Even grocery shopping can be an opportunity for kids to get acquainted with food. When my children were little, I would take them to the Farmer’s Market in Decatur, Georgia, the world’s best grocery store.  We would taste samples, look at the cheeses, the vast array of produce, and the seafood—some of it still wriggling. We would often eat lunch together there at the buffet of exotic foods.  My children gained connections to all kinds of food and culture while spending enjoyable time as a family.  They got to know Real Food and had fun doing it. As a result, they aren’t distrustful of it. It’s not foreign to them like it is to some of the youngsters who ring up my groceries and don’t recognize the radishes coming across the conveyor belt.

By leading a child to relate to all that is good in the world, we place their feet in a large room and give them a fuller life.

For some folks, though, their original, built-in interest in food is extinguished along the way instead of fostered.

Some years ago, we visited Rome and were given an incredibly informative tour by my husband’s distant cousin.  Jean-Jacques was a French priest and former physician who formulates family issues policy for the Vatican. He’d been in Italy for nine years. He knew everything about Roman history.

We were struck, on the other hand, by his complete indifference to where or what we ate.  He ate food, of course, but he had no relationship with it and apparently took no pleasure in it. He ate to live, but he clearly didn’t live to eat. My eyes were opened to just how different people can be from one another when I asked him where capers* came from and he had no idea. Nor did he care. It was a shock like the one I got when I first discovered, as an adult, that some people didn’t read the comics. We found it highly unusual for a Frenchman, and a discordant gap in his broad knowledge, like a tragic flaw in a classical Greek hero. We left Rome disappointed in nothing but our gastronomic experiences there. Since Jean-Jacques has no children, at least his disinterest in food was a tragedy only for him. Was it, I have to wonder, perhaps a factor in his remaining single and becoming a priest instead of getting married?

Along with connecting kids to healthy food and to each other, cooking is one of the richest educational opportunities available to a family.  Cooking is a natural way to work, relate and share with others.  It gives a child the chance to both deepen and satisfy his inborn curiosity. He follows directions, takes responsibility, uses his hands and head, and finds satisfaction in concrete accomplishment.  It’s real living. What could be more practical than taking advantage of this natural part of life to teach and equip your youngsters with such valuable assets?

I’m grasping my last opportunities to pass on all these assets to my son, who is going off to college in September.  I tell him that the ability to cook—which he already has a head start on, being half French—is a quality that will make him a valued roommate, and furthermore, good husband material.

I think my mother-in-law would approve.

***

Capon “Food and cooking are among the richest subjects in the world.
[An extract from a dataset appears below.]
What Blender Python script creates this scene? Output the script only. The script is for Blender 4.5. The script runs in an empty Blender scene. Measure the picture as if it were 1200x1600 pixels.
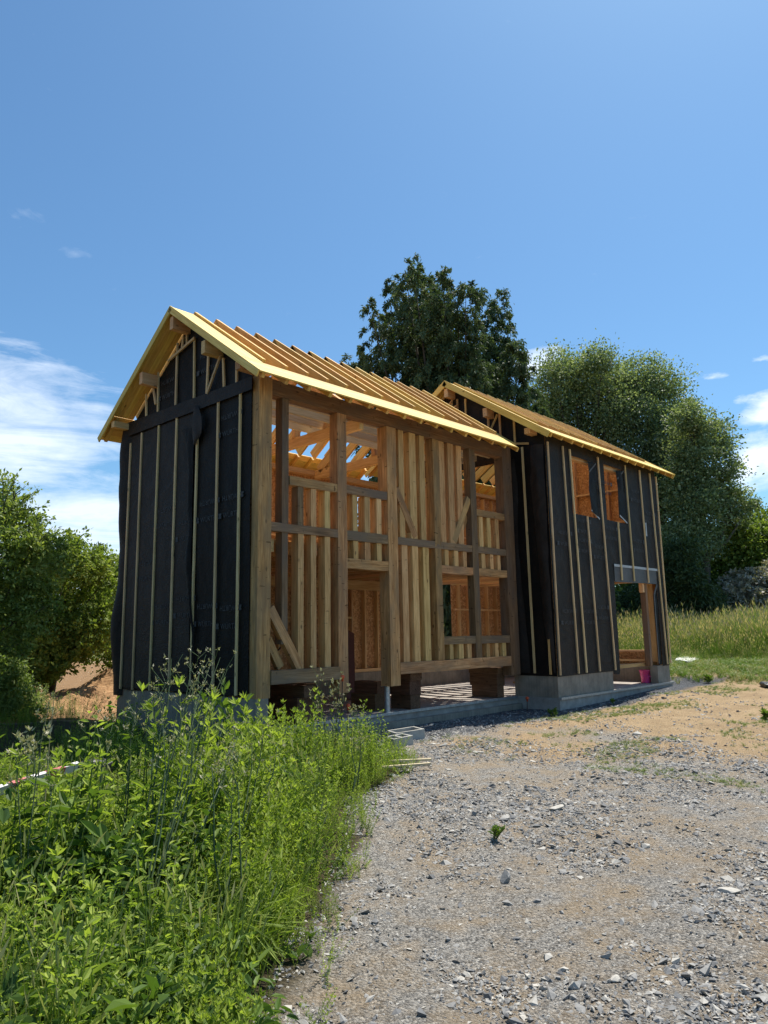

Every day of our lives, they preoccupy, delight and refresh us. Food is not just some fuel we need to get us going toward higher things. Cooking is not a drudgery we put up with in order to get the fuel delivered. Rather, each is a heart’s astonishment. Both stop us dead in our tracks with wonder. Even more, they sit us down evening after evening, and in the company that forms around our dinner tables, they actually create our humanity.”

– Robert Farrar Capon, The Supper of the Lamb: A Culinary Reflection

Capers in dish

*Capers are the unripened flower buds of a Mediterranean perennial shrub, used pickled in the cooking of that region.